Private jet makers woo Asia’s super rich
SINGAPORE: If you have money and want to flaunt it, mansions, limousines and yachts are no longer enough. For the super rich of Asia, owning a private jet has become the ultimate status symbol.
Executive-jet makers aiming to woo Asia’s growing ranks of billionaires and multi-millionaires were out in force at the Singapore Airshow, which drew to a close over the weekend.
Brazil’s Embraer had Jackie Chan’s personal Legacy 650 jet – with a unique white, red and yellow livery inspired by a mythical Chinese dragon– flown to Singapore for the trade fair.
The Hong Kong-born martial arts movie star, who has a massive following in China, was appointed this month as the company’s first ever brand ambassador.
Chan’s 13-seat plane, which has a list price of Us$31.5mil (Rm95.9mil), was one of several executive aircraft put on display by exhibitors including Canada’s Bombardier and Usbased Gulfstream Aerospace Corp.
“Asia-pacific, as you all know, is a market that is growing very, very nicely,” Embraer president Ernest Edwards, whose company also makes commercial planes, said.

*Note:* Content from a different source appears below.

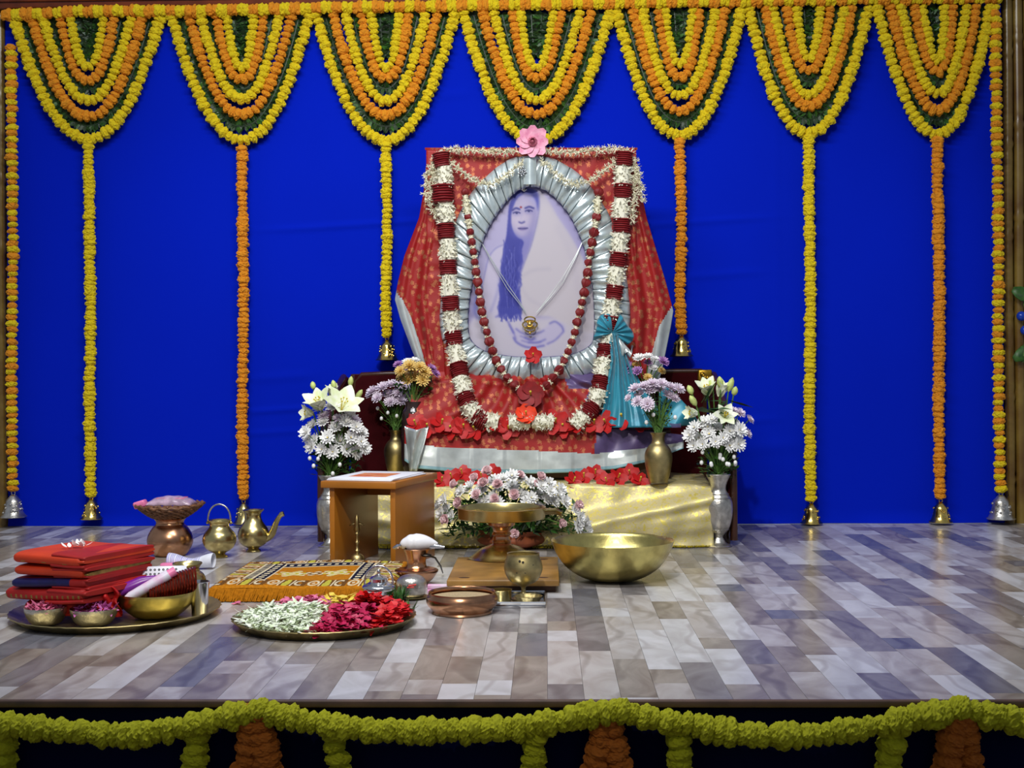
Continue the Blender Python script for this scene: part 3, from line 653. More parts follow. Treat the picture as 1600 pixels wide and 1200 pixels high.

Asia now has the world’s second largest concentration of millionaires after the United States, with China and India producing them at a dizzying rate, according to a study by Merrill Lynch Global Wealth Management and Capgemini.
Jet makers are catering to the socalled “ultra high net worth” individuals and families with investable assets of at least Us$30mil (Rm91.3mil).
Their number rose to 23,000 in Asia in 2010, the report said, while US business magazine Forbes estimated that China alone has close to 150 billionaires.